Такова философская позиция Платона на этой ступени. Тут уже покинут наивный реализм прежней ступени. Знание и бытие теперь уже не просто ощущается в своей непосредственной данности, но анализируется действительность с точки зрения произвольно выбранной намеренно–абстрактной ее стороны — именно, со стороны знания, причем выставляется требование дать существенный анализ знания и сознания в его чистоте, полной независимости и самостоятельности. Гайка в машине, конечно, не самостоятельна. Но все же она есть нечто, некий определенный предмет, не что–нибудь иное, но именно гайка, с такими–то и такими–то свойствами. След., ничто не мешает описать эту гайку в ее полной самостоятельности и независимости. Это не значит, что изучение этой гайки есть отрицание цельной машины. Наоборот, чем больше будем мы знать отдельные гайки, винты и скрепы машины, тем лучше осознаем и усвоим и всю машину.
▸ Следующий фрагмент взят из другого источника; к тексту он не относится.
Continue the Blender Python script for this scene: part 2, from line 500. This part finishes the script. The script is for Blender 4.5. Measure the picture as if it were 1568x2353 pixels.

2. Разделение. Эта позиция развивается Платоном не в одном и не в двух, а в целом ряде диалогов, по крайней мере — в десяти. Нет нужды излагать их механически в какой попало последовательности. Хотя многие излага–тели и толкователи и видят в таком беспорядке — эмпиричность работы и думают, что раздельное и необъединен–ное изложение более близко к «фактам». Но я уже высказал, что такое «факт» в науке и какими, собственно, фактами интересуется наука. Для меня наиболее эмпирично в смысле науки то, когда я сумею представить предмет в его внутренней логике, с точным описанием взаимного отношения его отдельных элементов, опирающимся на их целое. С такой точки зрения десять диалогов Платона, относимые мною к этой общей описательно–феноменологической ступени его философии, могут быть распределены также по определенным рубрикам.